A Friend Stopped By | 07/01/2008 11:00 am
Burma's Education Spending: 40 Cents Per Boy, Less For Girls, by Adelle Lutz

Editor’s Note: ‘wOw Friend’ Adelle Lutz, an artist and Burma activist, is reporting from Bangkok, Thailand, on the post-cyclone situation in Burma.
Continually alarming though the news is coming out of Burma, all is not hopeless. Each day as I travel through the neighboring Thailand, I am knocked sideways by how many are working – all ages and nationalities and at all hours – to create an engaged and free Burma. Much of it is very quietly done over here for safety’s sake.
The School for Shan State Nationalities Youth (SSSNY) voted on whether or not I should be permitted to enter their compound as I represented a possible security breach. (This was true with most organizations I visited. Because Thailand is the largest economic supporter of the military dictatorship in Burma, most advocacy groups are never openly acknowledged by the Thai government. A hide-in-plain-sight scenario). Hurrah. They voted me in. The 43 students (ages 16 to 30) have worked hard to get here. Some traveled for days to take the entrance exam — seriously, one walked more than 20 days. Another young man only got in on his fourth try. Their American teacher told of one student who crossed the border and waited a month to take the five-and-one-half-hour entrance examination. She did not make the cut. They take education very seriously.
| Of equal value to the education is the sisterhood that is formed. The
alliances made between these bold young women ...
will carry forward. |
These young men and women study gender equality, democracy, human rights, English and computer skills to give but a partial list. The teacher asked what they had planned after the nine months of classes finished. "Will you go to Singapore and get a job working with computers?" They laughed and whooped. When this crew graduates, they will join former students out in the field sharing their skills along the border and inside Burma.
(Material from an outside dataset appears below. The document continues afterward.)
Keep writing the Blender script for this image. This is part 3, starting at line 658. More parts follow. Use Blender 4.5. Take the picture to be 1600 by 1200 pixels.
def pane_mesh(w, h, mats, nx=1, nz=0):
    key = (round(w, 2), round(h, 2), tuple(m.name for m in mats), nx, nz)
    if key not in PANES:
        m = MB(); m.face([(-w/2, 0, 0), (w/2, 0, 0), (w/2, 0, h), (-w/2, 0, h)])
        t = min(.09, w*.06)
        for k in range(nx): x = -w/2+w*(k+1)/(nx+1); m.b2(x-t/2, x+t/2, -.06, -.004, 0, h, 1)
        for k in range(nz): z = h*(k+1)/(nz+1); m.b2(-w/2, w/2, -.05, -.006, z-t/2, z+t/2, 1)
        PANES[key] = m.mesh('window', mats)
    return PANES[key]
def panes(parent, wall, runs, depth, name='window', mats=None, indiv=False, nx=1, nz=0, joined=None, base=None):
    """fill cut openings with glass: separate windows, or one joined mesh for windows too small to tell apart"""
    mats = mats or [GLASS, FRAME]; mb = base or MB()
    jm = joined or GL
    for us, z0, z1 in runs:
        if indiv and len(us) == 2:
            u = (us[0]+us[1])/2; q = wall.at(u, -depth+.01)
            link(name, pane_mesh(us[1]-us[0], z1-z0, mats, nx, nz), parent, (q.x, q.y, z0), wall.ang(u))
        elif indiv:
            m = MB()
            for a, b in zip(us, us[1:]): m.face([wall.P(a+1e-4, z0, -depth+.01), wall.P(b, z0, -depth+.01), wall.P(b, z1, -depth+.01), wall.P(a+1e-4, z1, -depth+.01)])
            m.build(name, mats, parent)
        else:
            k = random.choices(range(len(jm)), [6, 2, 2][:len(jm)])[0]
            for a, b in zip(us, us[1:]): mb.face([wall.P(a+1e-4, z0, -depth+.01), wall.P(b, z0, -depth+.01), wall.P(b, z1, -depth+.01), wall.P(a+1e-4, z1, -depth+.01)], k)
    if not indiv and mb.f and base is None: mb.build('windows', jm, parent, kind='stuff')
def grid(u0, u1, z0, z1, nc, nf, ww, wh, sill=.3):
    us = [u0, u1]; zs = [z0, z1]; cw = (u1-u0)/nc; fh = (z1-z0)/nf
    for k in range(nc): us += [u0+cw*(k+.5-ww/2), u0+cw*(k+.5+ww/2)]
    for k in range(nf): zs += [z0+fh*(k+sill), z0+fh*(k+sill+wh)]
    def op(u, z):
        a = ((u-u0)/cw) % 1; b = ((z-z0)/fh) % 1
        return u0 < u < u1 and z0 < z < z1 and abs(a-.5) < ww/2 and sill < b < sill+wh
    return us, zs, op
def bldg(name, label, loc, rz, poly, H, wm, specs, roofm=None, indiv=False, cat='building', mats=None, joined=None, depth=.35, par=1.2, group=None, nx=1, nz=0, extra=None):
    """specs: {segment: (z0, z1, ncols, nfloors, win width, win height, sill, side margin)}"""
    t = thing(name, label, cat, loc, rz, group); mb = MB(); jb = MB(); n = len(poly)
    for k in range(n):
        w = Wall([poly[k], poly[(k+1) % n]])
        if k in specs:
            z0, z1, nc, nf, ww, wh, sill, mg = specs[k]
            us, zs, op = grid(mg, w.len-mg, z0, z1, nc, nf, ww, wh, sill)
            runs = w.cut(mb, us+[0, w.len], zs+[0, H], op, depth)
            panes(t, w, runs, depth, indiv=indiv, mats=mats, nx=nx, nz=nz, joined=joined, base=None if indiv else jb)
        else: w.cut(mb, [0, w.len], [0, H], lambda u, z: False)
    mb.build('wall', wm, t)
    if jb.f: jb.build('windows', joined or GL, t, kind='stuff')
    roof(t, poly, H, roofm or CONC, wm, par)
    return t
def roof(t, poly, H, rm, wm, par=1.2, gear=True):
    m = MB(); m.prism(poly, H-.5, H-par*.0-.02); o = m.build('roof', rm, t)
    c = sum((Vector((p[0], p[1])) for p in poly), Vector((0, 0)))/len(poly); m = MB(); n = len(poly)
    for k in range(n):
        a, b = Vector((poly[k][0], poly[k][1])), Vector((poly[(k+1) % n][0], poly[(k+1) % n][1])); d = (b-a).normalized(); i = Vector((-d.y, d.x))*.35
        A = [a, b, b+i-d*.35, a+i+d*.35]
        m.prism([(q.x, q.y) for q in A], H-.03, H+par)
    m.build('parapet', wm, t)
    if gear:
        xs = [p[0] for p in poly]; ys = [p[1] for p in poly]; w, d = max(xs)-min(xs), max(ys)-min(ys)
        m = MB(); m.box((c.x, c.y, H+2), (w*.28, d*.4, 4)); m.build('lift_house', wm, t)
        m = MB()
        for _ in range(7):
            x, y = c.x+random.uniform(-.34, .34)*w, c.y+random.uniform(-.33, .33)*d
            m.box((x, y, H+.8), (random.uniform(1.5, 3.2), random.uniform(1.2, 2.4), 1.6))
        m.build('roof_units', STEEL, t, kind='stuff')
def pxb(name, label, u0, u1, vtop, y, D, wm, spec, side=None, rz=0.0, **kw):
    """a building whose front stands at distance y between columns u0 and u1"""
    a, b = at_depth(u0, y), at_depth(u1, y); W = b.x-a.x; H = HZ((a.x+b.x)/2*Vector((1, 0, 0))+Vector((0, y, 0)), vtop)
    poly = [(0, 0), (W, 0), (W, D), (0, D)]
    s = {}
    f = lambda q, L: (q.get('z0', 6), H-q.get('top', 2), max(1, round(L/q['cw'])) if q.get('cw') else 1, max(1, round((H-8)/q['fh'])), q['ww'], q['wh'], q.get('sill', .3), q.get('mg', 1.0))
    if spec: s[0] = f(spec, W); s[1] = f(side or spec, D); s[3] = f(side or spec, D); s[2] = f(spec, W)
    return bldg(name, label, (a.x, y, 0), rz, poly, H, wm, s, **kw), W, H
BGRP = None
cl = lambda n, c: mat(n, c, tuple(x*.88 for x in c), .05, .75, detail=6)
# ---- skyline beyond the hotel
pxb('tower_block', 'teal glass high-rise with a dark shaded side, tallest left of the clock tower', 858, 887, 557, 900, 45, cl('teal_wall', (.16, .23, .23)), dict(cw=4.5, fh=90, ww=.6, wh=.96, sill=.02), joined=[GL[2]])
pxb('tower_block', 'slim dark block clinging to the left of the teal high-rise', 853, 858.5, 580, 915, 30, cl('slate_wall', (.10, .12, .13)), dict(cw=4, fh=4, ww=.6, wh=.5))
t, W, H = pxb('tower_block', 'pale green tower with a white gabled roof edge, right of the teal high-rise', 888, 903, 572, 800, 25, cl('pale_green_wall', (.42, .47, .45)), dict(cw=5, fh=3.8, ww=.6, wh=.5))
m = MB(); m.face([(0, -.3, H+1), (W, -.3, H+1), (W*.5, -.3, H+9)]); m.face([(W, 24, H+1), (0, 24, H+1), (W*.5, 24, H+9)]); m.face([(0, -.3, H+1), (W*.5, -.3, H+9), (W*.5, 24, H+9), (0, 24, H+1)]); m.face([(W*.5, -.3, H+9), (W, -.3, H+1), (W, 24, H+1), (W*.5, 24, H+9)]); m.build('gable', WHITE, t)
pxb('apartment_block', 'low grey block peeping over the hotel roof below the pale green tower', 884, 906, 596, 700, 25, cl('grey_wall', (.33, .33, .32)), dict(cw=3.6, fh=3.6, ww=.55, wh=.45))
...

Later that night, I rode out to a "camp" for migrant Burmese laborers. After a breezy 40-minute truck ride (bumping comfortably along on a bench in the back), we passed a guard post, drove off the paved streets, then along rutted muddy roads and finally parked in a soupy field. The workers’ hovels were made of corrugated metal tacked onto poles with woven or slatted floors. Here in the moonlit field another school was in session — night school for children ages five to15. Surrounded by all manner of bugs both swarming and crawling, by the light of two flickering fluorescents, the workers’ children have classes each weeknight until nine o’clock at night. They sit on the wobbly raised floor of a thatch-covered platform. "Apple, house, fish, bird." They spelled and pronounced loudly and were completely understandable in English. The teachers are volunteers. A refugee youth group, Shan Youth Power, runs ten such camp schools.
As the education budget in Burma is less than 40 cents per child per year, you can bet your army boots that graduates will be functionally illiterate by the time education ends at seventh grade — and that is if the student is a boy. Sorry, village girls — you deserve even less. Before the junta seized power, Burma had one of the highest literacy rates in the world — in the 90-plus percentile. The regime reasons that if the people are kept functionally illiterate, they will never have the tools to connect or engage with the world and certainly not govern themselves.